Bölgede bölücü örgütün vesayetini içlerine sindiremeyen ve şehirlerine gerçekten hizmet etmek isteyen belediye başkanlarının olduğunu ifade eden Cumhurbaşkanı Erdoğan, şunları kaydetti: “Bu başkanlar şunu bilsinler ki örgütün tasallutundan kurtulmak için atacakları adımlarda millet de devlet de tüm imkânlarıyla yanlarında olacaktır. Şehrine ilçesine ve vatandaşa hiçbir ayrım yapmadan hizmet edenlerle kimsenin bir derdi zaten bulunmuyor. Cumhurbaşkanı olarak benim de onlarla bir derdim yok. Biz sadece Türkiye’nin ve demokrasimizin gelişmesine ayak bağı olan terör belasıyla hukuk zemininde mücadele ediyoruz ve edeceğiz. İnşallah bu mücadeleyi de kimsenin oyununa gelmeden, birilerinin bizi çekmek istediği tuzağa düşmeden yürüteceğiz. Millete ve milli iradeye saygılı olan herkesten de aynı tavrı bekliyoruz. 85 milyonun kardeşliğine, ferasetine, irfanına yürekten güveniyoruz. Rabbim birliğimizi beraberliğimizi daim eylesin diyoruz.”

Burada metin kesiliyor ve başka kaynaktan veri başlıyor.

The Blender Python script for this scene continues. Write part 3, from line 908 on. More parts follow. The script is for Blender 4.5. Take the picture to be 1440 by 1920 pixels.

Cumhurbaşkanı Erdoğan, 8. Anadolu Medya Ödüllerine layık görülen isimleri ve kurumları tebrik etti.
Konuşmaların ardından Anadolu Yayıncılar Federasyonu Genel Başkanı Sinan Burhan, “dünyada hakkın sesini duyurduğu için” Cumhurbaşkanı Erdoğan’a dünya küresi hediye etti. Hediyeyi alan Cumhurbaşkanı Erdoğan, “Dünya beşten büyüktür” ifadelerini kullandı.